Después de la Segunda Guerra Mundial aparece la escuela de Chicago cuyo principal ideólogo fue Milton Friedman que propone sustituir las inversiones directas de los estados por políticas monetarias como forma de impulsar el crecimiento. De esta forma los estados pierden capacidad de control económico y el poder pasa a los bancos gestionados por actores privados (con las consecuencias que todos sufrimos desde fines del siglo XX).

El “Estado de bienestar” propuesto desde el informe Beveridge (1942) e implantado en EEUU y Europa Occidental hasta los años 70 del siglo pasado se basaba en aumentar la intervención directa del Estado en la economía para garantizar unos derechos sociales mínimos para todos los ciudadanos (seguridad social, educación, sanidad, pensiones, desempleo...) con unos servicios públicos que se mantendrían con impuestos proporcionales a la riqueza.
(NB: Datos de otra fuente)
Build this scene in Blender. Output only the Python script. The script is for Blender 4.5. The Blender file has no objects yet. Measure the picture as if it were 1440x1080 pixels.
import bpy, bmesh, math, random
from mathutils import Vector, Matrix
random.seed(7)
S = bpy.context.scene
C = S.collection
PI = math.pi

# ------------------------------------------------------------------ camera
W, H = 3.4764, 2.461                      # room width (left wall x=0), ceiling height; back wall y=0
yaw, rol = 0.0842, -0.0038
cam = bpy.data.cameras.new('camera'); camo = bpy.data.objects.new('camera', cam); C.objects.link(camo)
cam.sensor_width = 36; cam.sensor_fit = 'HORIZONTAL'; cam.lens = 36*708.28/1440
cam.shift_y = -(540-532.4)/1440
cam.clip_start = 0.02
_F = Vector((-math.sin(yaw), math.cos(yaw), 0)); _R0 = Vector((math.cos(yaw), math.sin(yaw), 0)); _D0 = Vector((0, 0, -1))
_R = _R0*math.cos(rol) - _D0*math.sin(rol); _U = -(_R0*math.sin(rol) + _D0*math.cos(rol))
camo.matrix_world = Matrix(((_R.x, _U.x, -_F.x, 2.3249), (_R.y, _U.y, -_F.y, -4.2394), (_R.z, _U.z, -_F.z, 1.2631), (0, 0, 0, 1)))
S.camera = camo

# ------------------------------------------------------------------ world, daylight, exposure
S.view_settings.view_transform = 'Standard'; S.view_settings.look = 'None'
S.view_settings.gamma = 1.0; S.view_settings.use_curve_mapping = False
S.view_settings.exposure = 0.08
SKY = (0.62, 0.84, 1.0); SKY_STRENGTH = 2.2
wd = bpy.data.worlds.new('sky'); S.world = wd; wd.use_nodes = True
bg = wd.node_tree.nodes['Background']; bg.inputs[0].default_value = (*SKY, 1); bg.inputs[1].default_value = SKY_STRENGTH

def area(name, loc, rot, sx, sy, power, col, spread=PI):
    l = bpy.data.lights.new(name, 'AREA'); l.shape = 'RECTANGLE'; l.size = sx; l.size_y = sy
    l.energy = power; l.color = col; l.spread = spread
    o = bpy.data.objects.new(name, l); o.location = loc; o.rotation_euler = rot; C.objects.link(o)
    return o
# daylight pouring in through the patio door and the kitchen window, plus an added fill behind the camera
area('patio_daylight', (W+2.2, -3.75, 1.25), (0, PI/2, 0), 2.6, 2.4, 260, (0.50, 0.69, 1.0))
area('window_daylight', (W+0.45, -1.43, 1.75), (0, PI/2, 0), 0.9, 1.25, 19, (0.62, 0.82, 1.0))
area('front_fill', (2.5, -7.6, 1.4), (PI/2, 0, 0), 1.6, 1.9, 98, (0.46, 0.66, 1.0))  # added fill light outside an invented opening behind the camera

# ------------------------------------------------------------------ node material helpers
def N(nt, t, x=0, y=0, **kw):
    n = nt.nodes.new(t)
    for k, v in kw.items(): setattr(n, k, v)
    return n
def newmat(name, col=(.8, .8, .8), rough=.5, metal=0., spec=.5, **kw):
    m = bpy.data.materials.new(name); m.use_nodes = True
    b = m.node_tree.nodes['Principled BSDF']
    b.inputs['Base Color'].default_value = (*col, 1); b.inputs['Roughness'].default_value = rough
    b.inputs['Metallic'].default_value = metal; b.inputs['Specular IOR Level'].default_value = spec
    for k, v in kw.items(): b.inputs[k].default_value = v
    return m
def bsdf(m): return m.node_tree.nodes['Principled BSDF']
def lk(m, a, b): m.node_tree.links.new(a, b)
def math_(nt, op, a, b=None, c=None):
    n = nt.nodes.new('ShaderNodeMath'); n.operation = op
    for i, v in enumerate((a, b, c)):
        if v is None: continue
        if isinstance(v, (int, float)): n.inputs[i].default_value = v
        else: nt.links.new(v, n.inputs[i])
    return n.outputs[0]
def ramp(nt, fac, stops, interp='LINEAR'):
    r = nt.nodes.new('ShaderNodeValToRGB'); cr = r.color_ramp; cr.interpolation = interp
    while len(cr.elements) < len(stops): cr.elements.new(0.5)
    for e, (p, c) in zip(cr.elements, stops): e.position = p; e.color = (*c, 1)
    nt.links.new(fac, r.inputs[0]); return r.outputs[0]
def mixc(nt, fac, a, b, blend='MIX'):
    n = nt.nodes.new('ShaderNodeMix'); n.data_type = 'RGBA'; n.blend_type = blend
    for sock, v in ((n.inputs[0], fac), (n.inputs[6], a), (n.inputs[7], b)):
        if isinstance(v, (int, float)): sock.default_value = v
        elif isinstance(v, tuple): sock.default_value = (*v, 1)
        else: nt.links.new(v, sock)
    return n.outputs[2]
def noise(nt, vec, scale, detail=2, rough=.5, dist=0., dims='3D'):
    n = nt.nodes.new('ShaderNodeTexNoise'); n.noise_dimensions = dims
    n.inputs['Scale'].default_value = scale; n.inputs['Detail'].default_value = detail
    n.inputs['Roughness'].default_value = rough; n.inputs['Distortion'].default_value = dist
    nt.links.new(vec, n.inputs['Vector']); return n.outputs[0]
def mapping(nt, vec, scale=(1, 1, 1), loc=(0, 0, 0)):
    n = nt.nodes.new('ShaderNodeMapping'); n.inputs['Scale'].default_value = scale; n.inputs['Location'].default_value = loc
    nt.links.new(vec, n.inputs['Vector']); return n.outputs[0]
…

Tanto la escuela ordoliberal como la austríaca y la de Chicago consideraban esto demasiado, la antesala del comunismo, llamándolo despectivamente “Estado benefactor” o “Estado providencial”. Así, desde los 70 estos nuevos liberales reciben apoyo y financiación de empresas y partidos de “derecha” y nace el término neoliberal, que se diferencian tanto de los liberales keynesianos (rechazan la idea de que el libre mercado necesite “correcciones”) como de los liberales clásicos. Para estos nuevos liberales el derecho natural o constituyen únicamente las relaciones económicas y lo político está subordinado a lo económico, concibiendo la libertad únicamente en términos económicos y no políticos.

El liberalismo surgió a finales del Antiguo Régimen en Gran Bretaña para dar cobertura ideológica a la Revolución inglesa del siglo XVII. Reivindicaban la participación política a través de un Parlamento con cargos electos y la obtención de los derechos individuales para los propietarios criticando el absolutismo. También defendían el liberalismo económico: reducción de las limitaciones al libre mercado y de la intervención del estado para fomentar los negocios privados y la autorregulación (la cacareada “mano invisible” que corregía los errores del mercado sin necesidad de intervención estatal).

Marx pronosticó la autodestrucción del sistema capitalista por sus propias contradicciones, siendo sustituido por un nuevo sistema en el que los medios de producción (tierras, infraestructuras y empresas) serían nacionalizados pasando a ser de propiedad estatal, desapareciendo de esta forma el libre mercado, siendo sustituido por la planificación económica estatal. Desgraciadamente los llamados “socialdemócratas” aceptaron el sistema político liberal, declarándose defensores de la democracia parlamentaria y de garantizar los derechos individuales incluyendo la propiedad y la “libertad de expresión”, pero dándose cuenta de que el mercado no se autorregulaba y para salvarlo de sí mismo, eran partidarios de que el estado interviniera para corregir los desequilibrios sociales.